上田真由美
2016年4月13日17時58分
行政サービスに民間の力を――。財政難の大阪府に都道府県で初めて、企業と手を組む専門部署「公民戦略連携デスク」ができてから1年になる。この間、企業8社が府との間にさまざまな協定を結んだ。官も民も「得する」関係とは。
■高齢者雇用・防災…8社と協定
先月7日の夕方、大阪府柏原(かしわら)市の「セブンイレブン柏原安堂町店」から、北山靖美さん(64)が自転車をこぎ出した。行き先は80代の独居男性の家。「昨日のおかず、よかったよ」。弁当を届けると、笑顔と感謝のことばが返ってきた。
北山さんは昨年6月、府が開いた55歳以上の失業者向け就職説明会に参加。同店にアルバイトで採用された。「募集ポスターに『大阪府』とあり、安心して説明会に行けた」と話す。
説明会は府内11市で計22回開かれ、これまでに75店舗が96人を採用した。
府は「元気な高年齢者が活躍できる場の開拓」(担当者)を狙い、セブン側は府の「お墨付き」を得て、スムーズな人材確保を目指す。仲介役は昨年4月にできた「連携デスク」。府は2010年に観光から子育てまで幅広い包括連携協定をセブン側と結んだが、実際は府の広報紙を店頭に置いてもらう程度だった。黒瀬陽一・関西ゾーン総務担当マネジャーは「府との打ち合わせはスピーディーで企業とのやりとりのようだった」と語る。

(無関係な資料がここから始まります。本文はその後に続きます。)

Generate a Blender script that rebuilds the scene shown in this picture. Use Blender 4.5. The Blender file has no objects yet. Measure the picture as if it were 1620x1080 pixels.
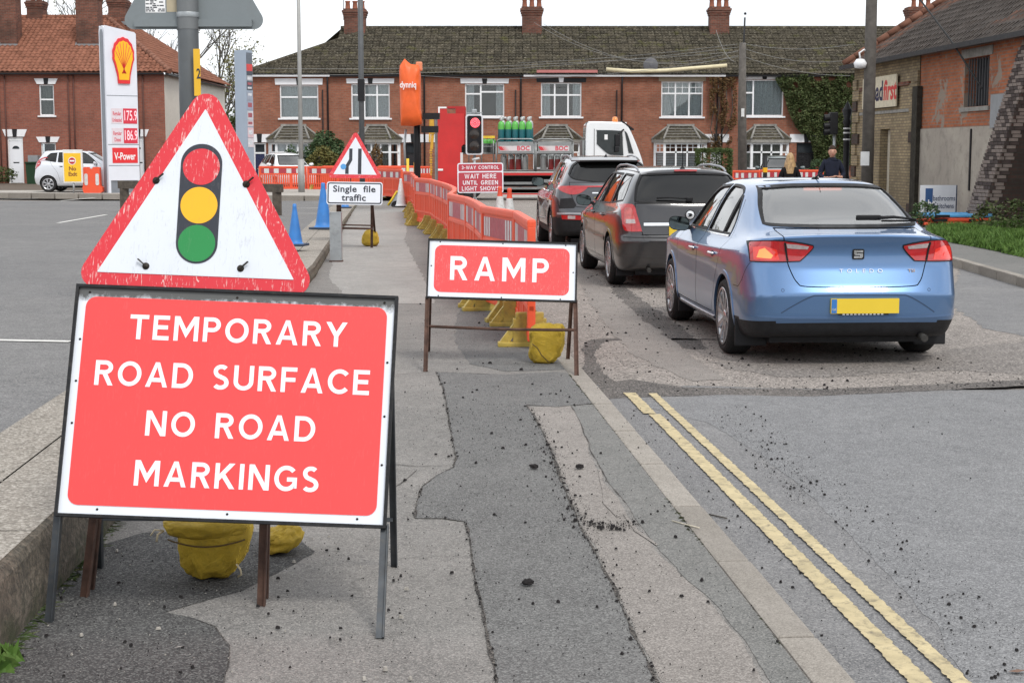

若者の就労支援に協力したのは大手スーパーのイオン。10年に府と結んだ包括連携協定をふまえ、雇用の分野にウィングを広げた。府の「若者サポートステーション」に登録する、働く意志を持ちながら対人面での不安などがある15~39歳から募り、府内2店舗での就業体験を経て、3人をパート雇用した。担当者は「つまずいた経験があっても、仕事をしっかりやってくれると実習で確認できれば採用しやすい」と話す。